• _Task_:
Begin with the line containing "Recreate this scene" and end with the line containing "scene.render.engine = 'CYCLES'". Give those lines again exactly, leaving out the images.

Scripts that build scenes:

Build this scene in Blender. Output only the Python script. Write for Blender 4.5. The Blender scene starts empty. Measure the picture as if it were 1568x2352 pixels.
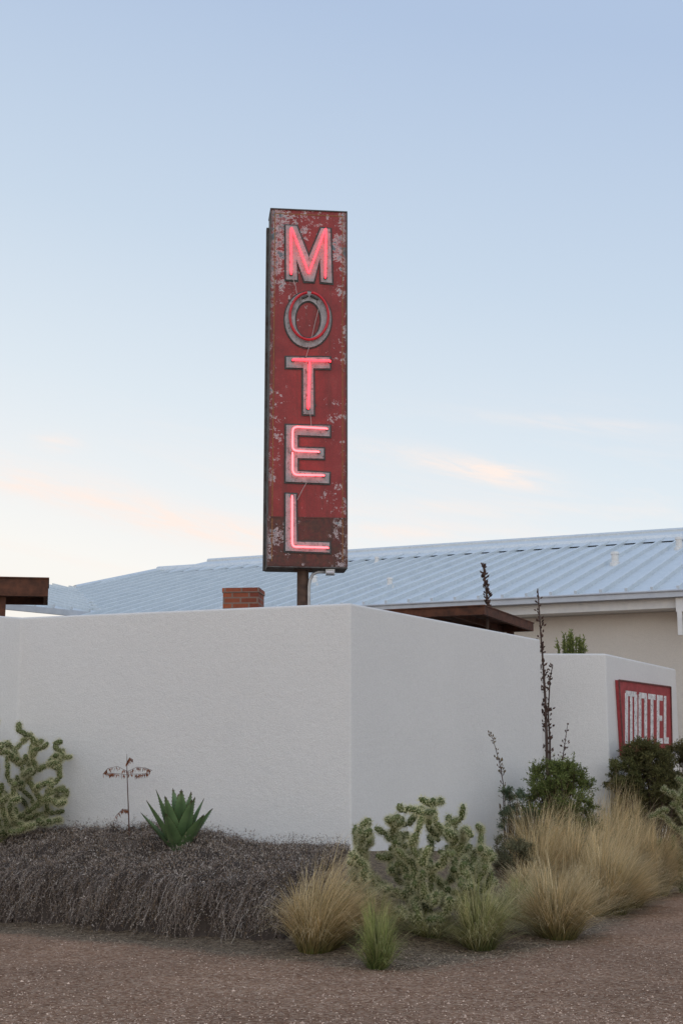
import bpy, math, random
import numpy as np
from mathutils import Vector, noise
random.seed(7)
V=Vector
D=bpy.data
sc=bpy.context.scene
col=sc.collection
sc.view_settings.view_transform='Standard'
sc.view_settings.look='None'
sc.view_settings.exposure=0
TH=math.radians(10.8); F=3267.0; CAMZ=1.5
CAM=V((0,0,CAMZ))
def ray(px,py):
    a=(px-784)/F; b=(1176-py)/F
    return V((a, math.cos(TH)-b*math.sin(TH), math.sin(TH)+b*math.cos(TH)))
def atY(px,py,Y):
    r=ray(px,py); return CAM+r*(Y/r.y)
def rplane(px,py,P,n):
    r=ray(px,py); k=(P-CAM).dot(n)/r.dot(n); return CAM+r*k
def ss(x):
    x=max(0.,min(1.,x)); return x*x*(3-2*x)
# ---------------------------------------------------------------- materials
def newmat(name):
    m=D.materials.new(name); m.use_nodes=True
    nt=m.node_tree; b=nt.nodes['Principled BSDF']
    return m,nt,b
def N(nt,t,**k):
    n=nt.nodes.new(t)
    for a,v in k.items(): setattr(n,a,v)
    return n
def L(nt,a,b): nt.links.new(a,b)
def ramp(nt,fac,stops,interp='LINEAR'):
    r=N(nt,'ShaderNodeValToRGB'); r.color_ramp.interpolation=interp
    e=r.color_ramp.elements
    while len(e)<len(stops): e.new(0.5)
    for i,(p,c) in enumerate(stops):
        e[i].position=p; e[i].color=(c[0],c[1],c[2],1) if not isinstance(c,(int,float)) else (c,c,c,1)
    if fac is not None: L(nt,fac,r.inputs[0])
    return r.outputs[0]
def noisen(nt,scale,detail=4,rough=.6,vec=None,dist=0):
    n=N(nt,'ShaderNodeTexNoise'); n.inputs['Scale'].default_value=scale; n.inputs['Detail'].default_value=detail
    n.inputs['Roughness'].default_value=rough; n.inputs['Distortion'].default_value=dist
    if vec is None:
        tc=N(nt,'ShaderNodeTexCoord'); vec=tc.outputs['Object']
    L(nt,vec,n.inputs['Vector']); return n.outputs['Fac']
def mix(nt,f,a,b,mode='MIX'):
    m=N(nt,'ShaderNodeMix',data_type='RGBA',blend_type=mode)
    for s,v in ((m.inputs[0],f),(m.inputs[6],a),(m.inputs[7],b)):
        if hasattr(v,'links'): L(nt,v,s)
        elif isinstance(v,(int,float)): s.default_value=v
        else: s.default_value=(v[0],v[1],v[2],1)
    return m.outputs[2]
def mth(nt,op,a,b=0,c=0):
    m=N(nt,'ShaderNodeMath',operation=op)
    for i,v in enumerate((a,b,c)):
        if hasattr(v,'links'): L(nt,v,m.inputs[i])
        else: m.inputs[i].default_value=v
    return m.outputs[0]
def bump(nt,b,h,strength=.3,dist=.01):
    n=N(nt,'ShaderNodeBump'); n.inputs['Strength'].default_value=strength; n.inputs['Distance'].default_value=dist
    L(nt,h,n.inputs['Height']); L(nt,n.outputs[0],b.inputs['Normal'])
def simple(name,c1,c2,scale=8,rough=.7,metal=0,bs=.2,bd=.005,bscale=60):
    m,nt,b=newmat(name)
    f=noisen(nt,scale,6,.65)
    L(nt,ramp(nt,f,[(.3,c1),(.7,c2)]),b.inputs['Base Color'])
    b.inputs['Roughness'].default_value=rough; b.inputs['Metallic'].default_value=metal
    if bs: bump(nt,b,noisen(nt,bscale,4),bs,bd)
    return m
def stucco(name,c,var=.06):
    m,nt,b=newmat(name)
    lo=tuple(x*(1-var) for x in c)
    f=noisen(nt,.9,6,.6); f2=noisen(nt,70,4,.7); f3=noisen(nt,14,4,.6)
    base=ramp(nt,f,[(.3,lo),(.7,c)])
    base=mix(nt,.12,base,ramp(nt,f3,[(.3,tuple(x*.7 for x in c)),(.7,c)]))
    base=mix(nt,.35,base,ramp(nt,f2,[(.35,tuple(x*.70 for x in c)),(.6,c)]))
    L(nt,base,b.inputs['Base Color']); b.inputs['Roughness'].default_value=.95
    b.inputs['Specular IOR Level'].default_value=.15
    h=mth(nt,'ADD',f2,mth(nt,'MULTIPLY',f3,.8)); bump(nt,b,h,.6,.014)
    return m
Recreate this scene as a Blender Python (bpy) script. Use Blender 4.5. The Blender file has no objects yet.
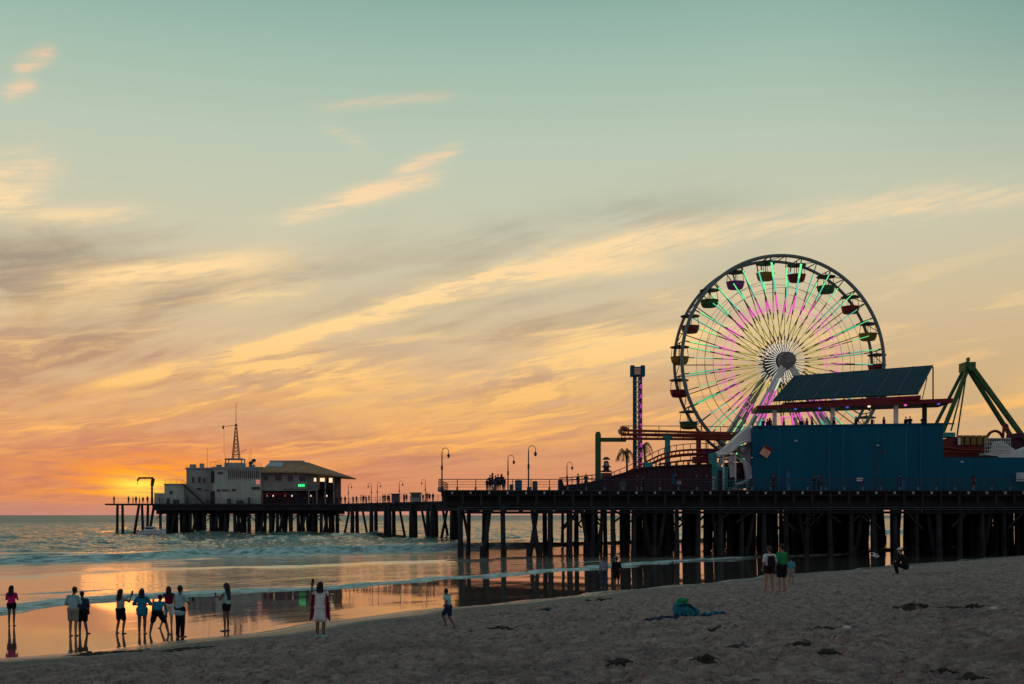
import bpy, bmesh, math, random
import numpy as np
from mathutils import Vector, Matrix
R = math.radians
random.seed(7)
scene = bpy.context.scene
COL = scene.collection
CAMZ = 4.3
F = 1100.0
HY = 515.0
def W(px, py, Y):
    """world point at distance Y whose bearing is the surveyed one"""
    return Vector(((px - 512.0) / F * Y, Y, CAMZ + (HY - py) / F * Y))
DECK = 6.8

# ---------------------------------------------------------------- camera
cd = bpy.data.cameras.new('camera'); cam = bpy.data.objects.new('camera', cd); COL.objects.link(cam)
cam.location = (0, 0, CAMZ); cam.rotation_euler = (R(90), 0, 0)
cd.sensor_width = 36; cd.lens = 36 * F / 1024; cd.shift_y = (HY - 342) / 1024
cd.clip_start = 0.1; cd.clip_end = 40000
scene.camera = cam
scene.view_settings.view_transform = 'Standard'
scene.view_settings.look = 'None'
scene.view_settings.exposure = 0
scene.view_settings.gamma = 1
scene.render.engine = 'CYCLES'

# ---------------------------------------------------------------- node helpers
class NT:
    def __init__(s, tree):
        s.t = tree; s.n = tree.nodes; s.l = tree.links
    def new(s, typ, **kw):
        n = s.n.new(typ)
        for k, v in kw.items(): setattr(n, k, v)
        return n
    def put(s, sock, v):
        if v is None: return
        if hasattr(v, 'is_output'): s.l.new(v, sock)
        elif isinstance(v, (tuple, list)) and len(v) == 3 and sock.type == 'RGBA': sock.default_value = (*v, 1)
        else: sock.default_value = v
    def m(s, op, a, b=None, c=None, clamp=False):
        n = s.n.new('ShaderNodeMath'); n.operation = op; n.use_clamp = clamp
        s.put(n.inputs[0], a); s.put(n.inputs[1], b); s.put(n.inputs[2], c)
        return n.outputs[0]
    def add(s, a, b): return s.m('ADD', a, b)
    def sub(s, a, b): return s.m('SUBTRACT', a, b)
    def mul(s, a, b): return s.m('MULTIPLY', a, b)
    def mad(s, a, b, c): return s.m('MULTIPLY_ADD', a, b, c)
    def comb(s, x=0.0, y=0.0, z=0.0):
        n = s.n.new('ShaderNodeCombineXYZ'); s.put(n.inputs[0], x); s.put(n.inputs[1], y); s.put(n.inputs[2], z); return n.outputs[0]
    def sep(s, v):
        n = s.n.new('ShaderNodeSeparateXYZ'); s.put(n.inputs[0], v); return n.outputs
    def noise(s, vec, scale=1.0, detail=4.0, rough=0.5, dist=0.0):
        n = s.n.new('ShaderNodeTexNoise'); s.put(n.inputs['Vector'], vec)
        n.inputs['Scale'].default_value = scale; n.inputs['Detail'].default_value = detail
        n.inputs['Roughness'].default_value = rough; n.inputs['Distortion'].default_value = dist
        return n.outputs['Fac']
    def ss(s, x, a, b, lo=0.0, hi=1.0):
        n = s.n.new('ShaderNodeMapRange'); n.interpolation_type = 'SMOOTHSTEP'
        s.put(n.inputs['Value'], x); s.put(n.inputs['From Min'], a); s.put(n.inputs['From Max'], b)
        n.inputs['To Min'].default_value = lo; n.inputs['To Max'].default_value = hi
        return n.outputs[0]
    def mix(s, f, a, b, blend='MIX'):
        n = s.n.new('ShaderNodeMix'); n.data_type = 'RGBA'; n.blend_type = blend
        s.put(n.inputs[0], f); s.put(n.inputs[6], a); s.put(n.inputs[7], b); return n.outputs[2]
    def ramp(s, f, stops, interp='LINEAR'):
        n = s.n.new('ShaderNodeValToRGB'); e = n.color_ramp.elements; n.color_ramp.interpolation = interp
        while len(e) < len(stops): e.new(0.5)
        for i, (p, c) in enumerate(stops): e[i].position = p; e[i].color = (*c, 1)
        s.put(n.inputs[0], f); return n.outputs[0]
def lin(r, g, b):
    f = lambda c: (c / 255 / 12.92) if c / 255 <= 0.04045 else ((c / 255 + 0.055) / 1.055) ** 2.4
    return (f(r), f(g), f(b))
# ---------------------------------------------------------------- sky and sun
SUN_AZ, SUN_EL = -19.2, 1.5
def azel(px, py):
    x, y, z = px - 512, F, HY - py
    return math.degrees(math.atan2(x, y)), math.degrees(math.atan2(z, math.hypot(x, y)))
world = bpy.data.worlds.new('World'); scene.world = world; world.use_nodes = True
T = NT(world.node_tree); T.n.clear()
geo = T.new('ShaderNodeTexCoord').outputs['Generated']
X, Y_, Z = T.sep(geo)
AZ = T.mul(T.m('ARCTAN2', X, Y_), 180 / math.pi)
EL = T.mul(T.m('ARCSINE', Z), 180 / math.pi)
ELN = T.m('DIVIDE', T.m('MAXIMUM', EL, 0.0), 90.0)
base_w = T.ramp(ELN, [(0.0, lin(212, 146, 110)), (0.018, lin(220, 146, 104)), (0.042, lin(221, 162, 116)), (0.075, lin(217, 180, 138)),
    (0.115, lin(212, 193, 158)), (0.16, lin(202, 200, 174)), (0.205, lin(186, 199, 179)), (0.25, lin(160, 188, 172)),
    (0.30, lin(122, 164, 155)), (0.45, lin(96, 128, 134)), (1.0, lin(78, 100, 116))])
base_e = T.ramp(ELN, [(0.0, lin(120, 104, 118)), (0.06, lin(158, 128, 140)), (0.15, lin(160, 140, 152)), (0.35, lin(118, 122, 140)), (1.0, lin(78, 100, 116))])
west = T.ss(T.m('DIVIDE', T.m('COSINE', T.mul(T.sub(AZ, -12.0), math.pi / 180)), 1.0), -0.35, 0.75)
sky = T.mix(west, base_e, base_w)
# gentle fall-off of the glow away from the sun's bearing
side = T.ss(AZ, 2.0, 30.0)
lowband = T.ss(EL, 16.0, 2.0)
sky = T.mix(T.mul(T.mul(side, lowband), 0.8), sky, lin(198, 172, 126))
sky = T.mix(T.mul(T.ss(AZ, 12.0, 34.0), T.ss(EL, 12.0, 28.0)), sky, lin(96, 140, 138))
# cirrus sheet coordinates (a flat layer high above, streaks along one heading)
kz = T.add(T.m('MAXIMUM', Z, 0.0), 0.045)
pX = T.m('DIVIDE', X, kz); pY = T.m('DIVIDE', Y_, kz)
a0 = R(-38); 
Q = T.add(T.mul(pX, math.cos(a0)), T.mul(pY, -math.sin(a0)))
D = T.add(T.mul(pX, math.sin(a0)), T.mul(pY, math.cos(a0)))
warp = T.noise(T.comb(T.mul(Q, 0.8), T.mul(D, 0.35), 3.1), 1.0, 4.0)
warp2 = T.noise(T.comb(T.mul(Q, 0.8), T.mul(D, 0.35), 9.7), 1.0, 3.0)
Qw = T.add(Q, T.mad(warp, 1.1, -0.55))
fib = T.noise(T.comb(T.mul(Qw, 3.4), T.mul(D, 0.62), 1.3), 1.0, 7.0, 0.58)
fib2 = T.noise(T.comb(T.mul(Qw, 1.5), T.mul(D, 0.34), 5.9), 1.0, 6.0, 0.55)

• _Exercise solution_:
Recreate this scene as a Blender Python (bpy) script. Use Blender 4.5. The Blender file has no objects yet.
import bpy, bmesh, math, random
import numpy as np
from mathutils import Vector, Matrix
R = math.radians
random.seed(7)
scene = bpy.context.scene
COL = scene.collection
CAMZ = 4.3
F = 1100.0
HY = 515.0
def W(px, py, Y):
    """world point at distance Y whose bearing is the surveyed one"""
    return Vector(((px - 512.0) / F * Y, Y, CAMZ + (HY - py) / F * Y))
DECK = 6.8

# ---------------------------------------------------------------- camera
cd = bpy.data.cameras.new('camera'); cam = bpy.data.objects.new('camera', cd); COL.objects.link(cam)
cam.location = (0, 0, CAMZ); cam.rotation_euler = (R(90), 0, 0)
cd.sensor_width = 36; cd.lens = 36 * F / 1024; cd.shift_y = (HY - 342) / 1024
cd.clip_start = 0.1; cd.clip_end = 40000
scene.camera = cam
scene.view_settings.view_transform = 'Standard'
scene.view_settings.look = 'None'
scene.view_settings.exposure = 0
scene.view_settings.gamma = 1
scene.render.engine = 'CYCLES'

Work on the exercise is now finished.